Tuesday, 17 June 2014

Preity Zinta and Ness Wadia Case

 Recent TV debates and Tweets following the public spat between well known actor Preity Zinta and Ness Wadia , a scion of the wealthy Wadia clan of Mumbai, made it startlingly clear that in the eyes of many Indian opinion makers, mere use of obscene language and gesture against a woman does not constitute a cognizable offence as spelt out by the amended laws against women's molestation. To them obscenity, when all is said and done, is less a crime and more of a moral sin to be reined in so far as possible for the ‘purity’ of the onlookers. As the Samajvadi Party supremo Mulayam Singh Yadav said famously, boys will be boys ! they may slip up now and then ( Ladke hain, galtiyan ho hi jati hain.) . Actually this view is literally accurate.
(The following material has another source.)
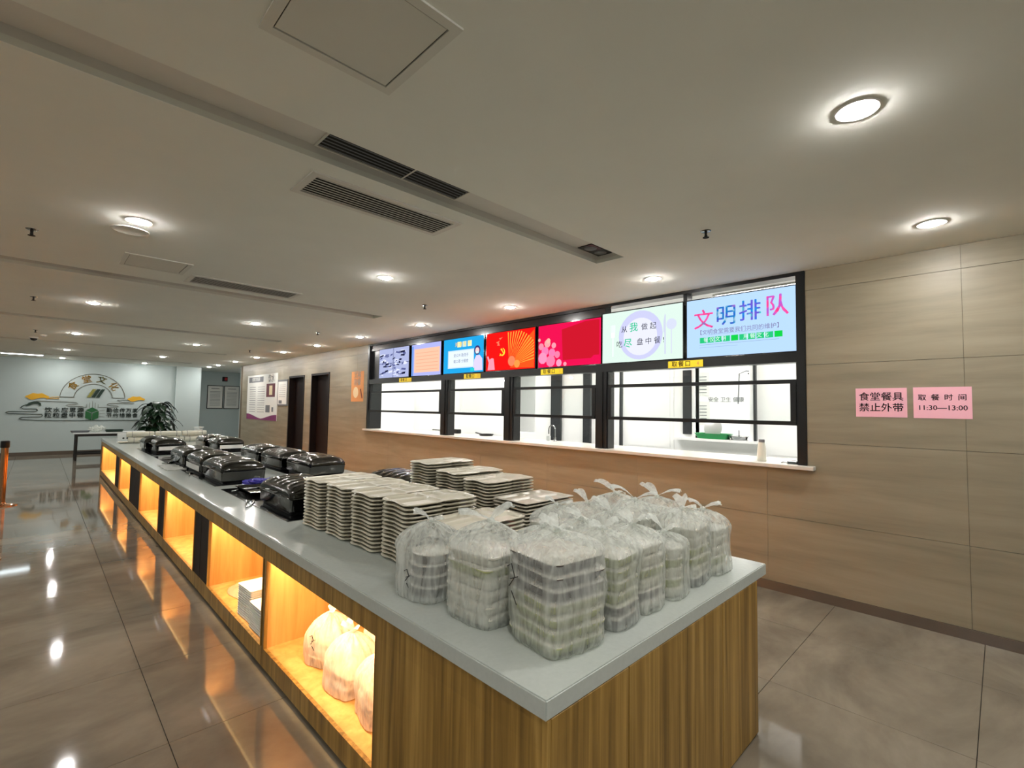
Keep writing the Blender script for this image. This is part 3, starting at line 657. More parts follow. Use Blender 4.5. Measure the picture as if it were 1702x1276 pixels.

As a moral sin, talk of women's molestation like cuss words, will turn men on, both when they discuss them and when they overhear others doing that . Since in this case the appellant is a film actress, a profession many see as rubbing shoulders constantly with questionable morals, a female journalist and current a Right Wing evangelist said the actor was being foolish and extra vengeful in talking  of her modesty being outraged publically when what were hurled at her were in all probability a few cuss words and a mild physical assault . Didn’t she know while she was trivializing Section 358 of the Indian Penal Code thus while many poor young Dalit girls were being raped and killed ?

More than the case, which is yet to be investigated fully, the public apportioning of blame it has triggered off shows how prolonged and organized male dominance in our society may have systematically shaped social imperatives that spell what kind of misbehavior construes ‘outraging the modesty’ of a woman . Those who explain human rights differently for men and women in the context of article 358, feel that acts and speech that a victim identifies as an eroticization of male dominance and female submission, is actually relatively harmless and making a case out of it is to trivialize gross forms of molestation that the poorer women suffer. This attitude is more pervasive than we believe. In the context of several cases of rape where the alleged perp was a powerful male , both the police officials who refused to register a First Information Report and leaders of political parties the perps owed allegiance to, have said that the charges were motivated by personal or political malice . We had warned you earlier, they go on, how some scheming women may be tempted to fabricate rape or assault on modesty charges under the new law, after having had a previous consensual relationship with the alleged perpetrator.

Any fair enquiry into the distinction between familiar banter and serious assault on someone’s modesty must enquire into the meaning of the act from the victim’s point of view . What the present debate obscures is that the fight over a definition of someone’s modesty being outraged is mostly a fight over the terms of access to women . The tacit question being whose sexuality threatens the system more?